Учебные программы для приходящих детей и питомцев, живших в сиротских отделениях, отличались незначительно. Воспитанники сиротских отделений, проводившие в приютах больше времени, изучали, помимо основных предметов, отечественную историю, географию и в математике простые дроби. Более широкой была учебная программа для воспитанниц двух старших классов строгановского сиротского отделения. Эти классы готовили воспитанниц в кандидатки на должности смотрительниц и помощниц смотрительниц в петербургских приютах ведомства императрицы.
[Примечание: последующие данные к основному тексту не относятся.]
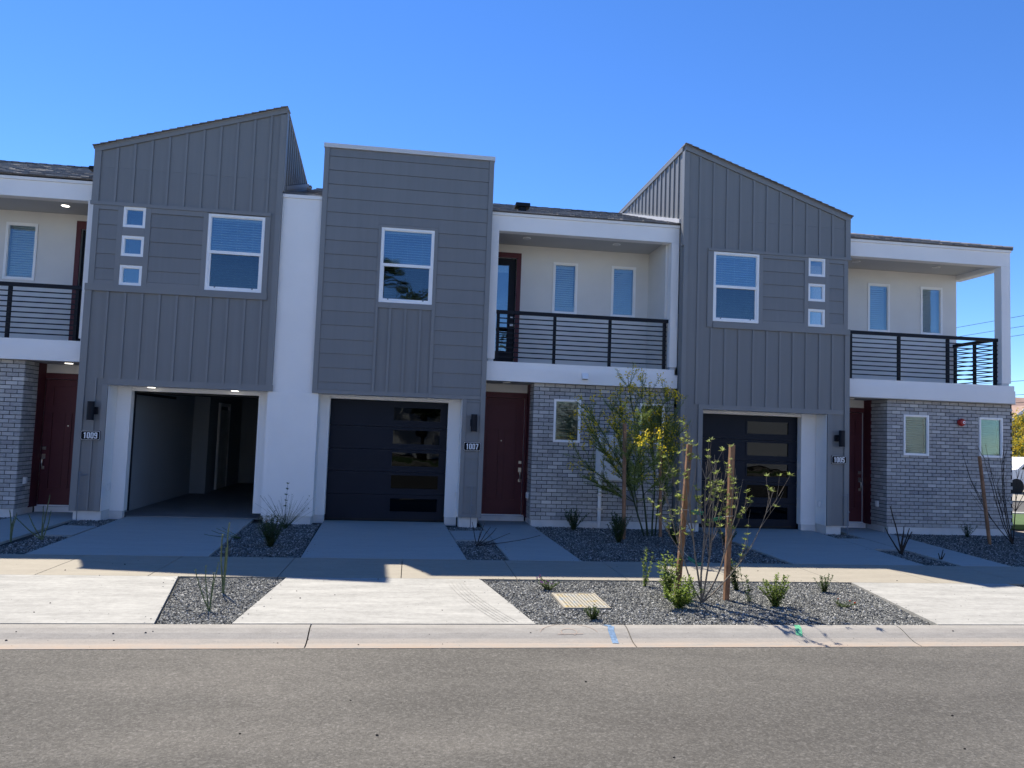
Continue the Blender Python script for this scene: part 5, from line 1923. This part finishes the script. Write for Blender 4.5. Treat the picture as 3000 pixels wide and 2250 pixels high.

Девочки изучали «полные курсы катехизиса, истории ветхого и нового завета, учения о богослужении, русской грамматики, арифметики, отечественной истории и географии, посещали педагогические лекции, читанные для смотрительниц и их помощниц наблюдателем по учебной части при образцовом приюте…»[600]. Кандидатки, успешно выдерживавшие экзамены, зачислялись на указанные выше должности. Если вакансии в петербургских приютах оказывались заполненными, то выпускницы направлялись в московские и губернские приюты. Содержание обучения в детских приютах ведомства императрицы не менялось и в дальнейшем, но в 1870–1880-е гг. учебная программа была унифицирована и приведена в соответствие с программами низших учебных заведений Министерства народного просвещения. Не претерпело существенных изменений и профессиональное обучение в приютах.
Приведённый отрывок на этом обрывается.